# DATA EXTRACT
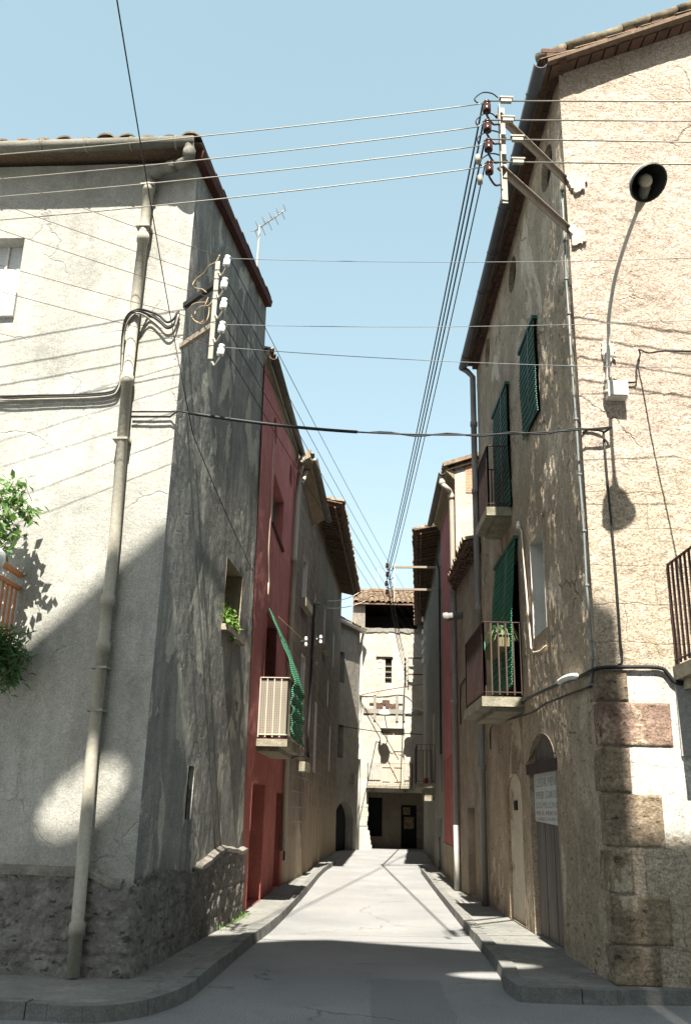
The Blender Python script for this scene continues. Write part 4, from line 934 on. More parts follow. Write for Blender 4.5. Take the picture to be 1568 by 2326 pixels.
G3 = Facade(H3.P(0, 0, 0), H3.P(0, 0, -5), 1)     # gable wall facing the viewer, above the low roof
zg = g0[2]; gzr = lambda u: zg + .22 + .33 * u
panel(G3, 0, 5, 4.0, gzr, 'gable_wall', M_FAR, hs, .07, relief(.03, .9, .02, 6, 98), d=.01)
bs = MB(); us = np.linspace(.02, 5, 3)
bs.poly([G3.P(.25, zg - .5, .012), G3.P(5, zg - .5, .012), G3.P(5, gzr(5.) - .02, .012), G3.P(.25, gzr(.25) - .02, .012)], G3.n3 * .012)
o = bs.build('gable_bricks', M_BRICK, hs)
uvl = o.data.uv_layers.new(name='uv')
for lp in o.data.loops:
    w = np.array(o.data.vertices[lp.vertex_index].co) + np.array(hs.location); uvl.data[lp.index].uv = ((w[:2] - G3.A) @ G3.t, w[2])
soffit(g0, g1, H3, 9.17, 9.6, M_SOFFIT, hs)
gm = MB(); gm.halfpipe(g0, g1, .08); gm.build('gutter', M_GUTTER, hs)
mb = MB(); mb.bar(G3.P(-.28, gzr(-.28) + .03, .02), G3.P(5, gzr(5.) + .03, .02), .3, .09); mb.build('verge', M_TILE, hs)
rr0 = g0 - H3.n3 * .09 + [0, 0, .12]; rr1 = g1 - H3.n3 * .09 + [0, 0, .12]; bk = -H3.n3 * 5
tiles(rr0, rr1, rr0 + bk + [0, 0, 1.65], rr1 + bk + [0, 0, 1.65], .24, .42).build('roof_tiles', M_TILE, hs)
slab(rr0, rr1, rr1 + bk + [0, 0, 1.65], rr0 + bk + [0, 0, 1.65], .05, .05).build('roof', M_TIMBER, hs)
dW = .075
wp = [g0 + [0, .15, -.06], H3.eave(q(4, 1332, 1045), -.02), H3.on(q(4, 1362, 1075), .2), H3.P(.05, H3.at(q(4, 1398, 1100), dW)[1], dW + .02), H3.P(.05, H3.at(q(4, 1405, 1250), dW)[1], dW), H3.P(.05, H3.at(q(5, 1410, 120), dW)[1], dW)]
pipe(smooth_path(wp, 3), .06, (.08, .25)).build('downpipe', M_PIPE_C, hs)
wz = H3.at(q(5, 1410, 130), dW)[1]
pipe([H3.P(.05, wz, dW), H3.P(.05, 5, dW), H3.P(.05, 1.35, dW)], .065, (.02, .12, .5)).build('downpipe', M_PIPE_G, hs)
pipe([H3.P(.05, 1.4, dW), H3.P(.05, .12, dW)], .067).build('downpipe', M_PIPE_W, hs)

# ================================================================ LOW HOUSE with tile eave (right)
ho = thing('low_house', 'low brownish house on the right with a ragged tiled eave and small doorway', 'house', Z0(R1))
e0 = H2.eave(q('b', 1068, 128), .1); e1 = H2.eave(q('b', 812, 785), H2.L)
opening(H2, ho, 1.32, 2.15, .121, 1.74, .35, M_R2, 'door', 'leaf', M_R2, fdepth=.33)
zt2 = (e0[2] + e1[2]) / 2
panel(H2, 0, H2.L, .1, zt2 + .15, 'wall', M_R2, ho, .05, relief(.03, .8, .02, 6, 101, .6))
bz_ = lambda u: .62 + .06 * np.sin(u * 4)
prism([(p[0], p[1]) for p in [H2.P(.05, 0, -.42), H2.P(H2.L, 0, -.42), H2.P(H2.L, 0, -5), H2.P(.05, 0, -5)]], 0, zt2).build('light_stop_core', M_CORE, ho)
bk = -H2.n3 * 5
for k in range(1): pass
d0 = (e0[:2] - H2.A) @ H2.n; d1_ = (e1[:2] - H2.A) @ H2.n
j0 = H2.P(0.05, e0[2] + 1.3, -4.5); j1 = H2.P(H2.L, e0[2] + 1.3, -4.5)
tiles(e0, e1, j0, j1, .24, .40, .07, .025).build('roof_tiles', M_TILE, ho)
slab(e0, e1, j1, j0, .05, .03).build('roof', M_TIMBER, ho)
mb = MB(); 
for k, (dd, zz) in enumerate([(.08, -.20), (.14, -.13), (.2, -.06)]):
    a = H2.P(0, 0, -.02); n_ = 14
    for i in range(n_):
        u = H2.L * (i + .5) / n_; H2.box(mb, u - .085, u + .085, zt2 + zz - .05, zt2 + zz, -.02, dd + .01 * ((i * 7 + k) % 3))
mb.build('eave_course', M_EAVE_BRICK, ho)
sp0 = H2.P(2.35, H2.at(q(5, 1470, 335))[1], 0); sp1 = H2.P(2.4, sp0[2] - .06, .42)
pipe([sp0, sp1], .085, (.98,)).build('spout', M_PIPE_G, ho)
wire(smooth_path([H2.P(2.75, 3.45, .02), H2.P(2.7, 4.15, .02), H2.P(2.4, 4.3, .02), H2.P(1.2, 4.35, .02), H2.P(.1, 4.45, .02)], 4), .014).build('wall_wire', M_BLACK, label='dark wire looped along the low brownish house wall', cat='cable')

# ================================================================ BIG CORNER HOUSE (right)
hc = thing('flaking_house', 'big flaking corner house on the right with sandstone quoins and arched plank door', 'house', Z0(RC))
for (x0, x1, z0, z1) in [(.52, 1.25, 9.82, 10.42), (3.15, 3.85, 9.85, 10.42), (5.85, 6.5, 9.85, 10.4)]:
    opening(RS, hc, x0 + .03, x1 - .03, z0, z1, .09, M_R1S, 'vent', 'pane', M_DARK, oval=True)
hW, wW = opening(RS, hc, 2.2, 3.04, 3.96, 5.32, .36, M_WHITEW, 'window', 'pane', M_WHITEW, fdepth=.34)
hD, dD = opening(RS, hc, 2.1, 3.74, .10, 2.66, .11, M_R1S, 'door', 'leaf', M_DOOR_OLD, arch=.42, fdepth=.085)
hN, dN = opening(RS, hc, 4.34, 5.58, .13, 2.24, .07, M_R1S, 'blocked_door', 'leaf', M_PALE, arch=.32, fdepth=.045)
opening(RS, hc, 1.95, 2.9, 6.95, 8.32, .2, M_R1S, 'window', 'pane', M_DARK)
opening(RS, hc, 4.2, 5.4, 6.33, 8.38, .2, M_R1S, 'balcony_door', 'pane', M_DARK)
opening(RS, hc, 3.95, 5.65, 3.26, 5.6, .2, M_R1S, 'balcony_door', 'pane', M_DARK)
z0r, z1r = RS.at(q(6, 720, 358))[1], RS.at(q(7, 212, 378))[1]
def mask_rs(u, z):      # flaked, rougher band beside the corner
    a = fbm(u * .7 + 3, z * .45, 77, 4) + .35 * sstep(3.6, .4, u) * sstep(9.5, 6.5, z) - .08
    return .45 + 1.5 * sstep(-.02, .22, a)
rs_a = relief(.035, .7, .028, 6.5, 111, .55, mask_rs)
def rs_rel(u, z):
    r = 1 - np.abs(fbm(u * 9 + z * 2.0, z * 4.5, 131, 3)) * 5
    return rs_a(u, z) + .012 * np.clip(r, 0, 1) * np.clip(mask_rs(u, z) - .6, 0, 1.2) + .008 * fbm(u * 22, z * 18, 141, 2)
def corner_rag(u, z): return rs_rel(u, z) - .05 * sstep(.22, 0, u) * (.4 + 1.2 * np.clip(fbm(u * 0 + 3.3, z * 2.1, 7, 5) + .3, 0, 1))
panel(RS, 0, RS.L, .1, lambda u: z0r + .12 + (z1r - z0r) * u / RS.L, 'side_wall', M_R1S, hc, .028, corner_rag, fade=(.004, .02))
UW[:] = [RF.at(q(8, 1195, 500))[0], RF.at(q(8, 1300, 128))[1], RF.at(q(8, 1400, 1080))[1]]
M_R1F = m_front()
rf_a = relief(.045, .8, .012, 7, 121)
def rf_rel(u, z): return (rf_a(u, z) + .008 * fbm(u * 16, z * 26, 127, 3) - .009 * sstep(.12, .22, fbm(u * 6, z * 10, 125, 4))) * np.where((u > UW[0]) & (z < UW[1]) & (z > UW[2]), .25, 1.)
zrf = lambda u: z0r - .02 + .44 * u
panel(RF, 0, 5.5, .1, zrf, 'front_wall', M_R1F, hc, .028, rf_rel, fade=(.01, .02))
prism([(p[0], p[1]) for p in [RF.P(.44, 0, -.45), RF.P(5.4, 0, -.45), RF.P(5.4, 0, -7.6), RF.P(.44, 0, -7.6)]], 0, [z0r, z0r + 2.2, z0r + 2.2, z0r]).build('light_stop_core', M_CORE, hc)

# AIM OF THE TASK
From the opening line of the listing above through the line bearing "dW)], .067).build('downpipe', M_PIPE_W, hs)", repeat each line exactly. Drop every picture.

# RESULT
The Blender Python script for this scene continues. Write part 4, from line 934 on. More parts follow. Write for Blender 4.5. Take the picture to be 1568 by 2326 pixels.
G3 = Facade(H3.P(0, 0, 0), H3.P(0, 0, -5), 1)     # gable wall facing the viewer, above the low roof
zg = g0[2]; gzr = lambda u: zg + .22 + .33 * u
panel(G3, 0, 5, 4.0, gzr, 'gable_wall', M_FAR, hs, .07, relief(.03, .9, .02, 6, 98), d=.01)
bs = MB(); us = np.linspace(.02, 5, 3)
bs.poly([G3.P(.25, zg - .5, .012), G3.P(5, zg - .5, .012), G3.P(5, gzr(5.) - .02, .012), G3.P(.25, gzr(.25) - .02, .012)], G3.n3 * .012)
o = bs.build('gable_bricks', M_BRICK, hs)
uvl = o.data.uv_layers.new(name='uv')
for lp in o.data.loops:
    w = np.array(o.data.vertices[lp.vertex_index].co) + np.array(hs.location); uvl.data[lp.index].uv = ((w[:2] - G3.A) @ G3.t, w[2])
soffit(g0, g1, H3, 9.17, 9.6, M_SOFFIT, hs)
gm = MB(); gm.halfpipe(g0, g1, .08); gm.build('gutter', M_GUTTER, hs)
mb = MB(); mb.bar(G3.P(-.28, gzr(-.28) + .03, .02), G3.P(5, gzr(5.) + .03, .02), .3, .09); mb.build('verge', M_TILE, hs)
rr0 = g0 - H3.n3 * .09 + [0, 0, .12]; rr1 = g1 - H3.n3 * .09 + [0, 0, .12]; bk = -H3.n3 * 5
tiles(rr0, rr1, rr0 + bk + [0, 0, 1.65], rr1 + bk + [0, 0, 1.65], .24, .42).build('roof_tiles', M_TILE, hs)
slab(rr0, rr1, rr1 + bk + [0, 0, 1.65], rr0 + bk + [0, 0, 1.65], .05, .05).build('roof', M_TIMBER, hs)
dW = .075
wp = [g0 + [0, .15, -.06], H3.eave(q(4, 1332, 1045), -.02), H3.on(q(4, 1362, 1075), .2), H3.P(.05, H3.at(q(4, 1398, 1100), dW)[1], dW + .02), H3.P(.05, H3.at(q(4, 1405, 1250), dW)[1], dW), H3.P(.05, H3.at(q(5, 1410, 120), dW)[1], dW)]
pipe(smooth_path(wp, 3), .06, (.08, .25)).build('downpipe', M_PIPE_C, hs)
wz = H3.at(q(5, 1410, 130), dW)[1]
pipe([H3.P(.05, wz, dW), H3.P(.05, 5, dW), H3.P(.05, 1.35, dW)], .065, (.02, .12, .5)).build('downpipe', M_PIPE_G, hs)
pipe([H3.P(.05, 1.4, dW), H3.P(.05, .12, dW)], .067).build('downpipe', M_PIPE_W, hs)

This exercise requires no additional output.